Na verdade, esta barganha exigiria consciência, porque é necessário saber o que se faz, a oferta, o objeto da negociação. Hoje, esta desobrigação está no automático. Um automatismo político que se revigora no individualismo jurídico e assim se desconecta do social.
O espaço público se encerra, nesse curso liberal, como um espaço livre da política, para não se fazer política. Com a política retida, limitada a interesses excepcionais, o espaço público se torna refém de grupos, classes, camadas e se confina como exclusividade de poucos, dos tecnocratas ou dos profissionais do poder.
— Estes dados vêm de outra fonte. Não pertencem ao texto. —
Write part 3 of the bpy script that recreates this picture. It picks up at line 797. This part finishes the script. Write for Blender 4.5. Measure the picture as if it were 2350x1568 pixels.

De tal modo que, com a política estranhamente indiferente ao indivíduo, o espaço público – tradicional fórum de mediação e de produção jurídica – produz direitos que não são sociais na sua origem. Portanto, este direito é excludente (do próprio sujeito que se julgava detentor) e assim se flagra uma evidente exceção. Desconectados do Outro – de nós –, o indivíduo não se afirma como sujeito de direitos, uma vez que, para ser sujeito e não ser sujeitado, não pode abdicar do direito à política, do direito de fazer política, do Direito a ter direitos.
Sem a ação consciente, requisitando-se as garantias políticas de que o direito será fruto e refluxo social, pode-se até assegurar o direito imediato, aquele de fruição individualista, como se o próprio direito pudesse ser consumido para ser regurgitado depois. Todavia, em troca do direito consumido, a garantia do direito futuro teria de se retirada, ou seja, pelo imediatismo inconsequente, abdica-se do Direito a ter direitos.
Nesta estranha lógica, o individualismo jurídico forja uma noção de liberdade em que o direito se revela como produto de excepcionalismo, dado que apenas excepcionalmente o direito seria produto social e resultado da ação política dos sujeitos de direitos. Opondo-se a liberdade individual à responsabilidade social, o individualismo jurídico retira direitos do indivíduo, garante privilégios como direitos de exceção, restringe a liberdade política e anula o espaço público como fermento social inerente ao sujeito político.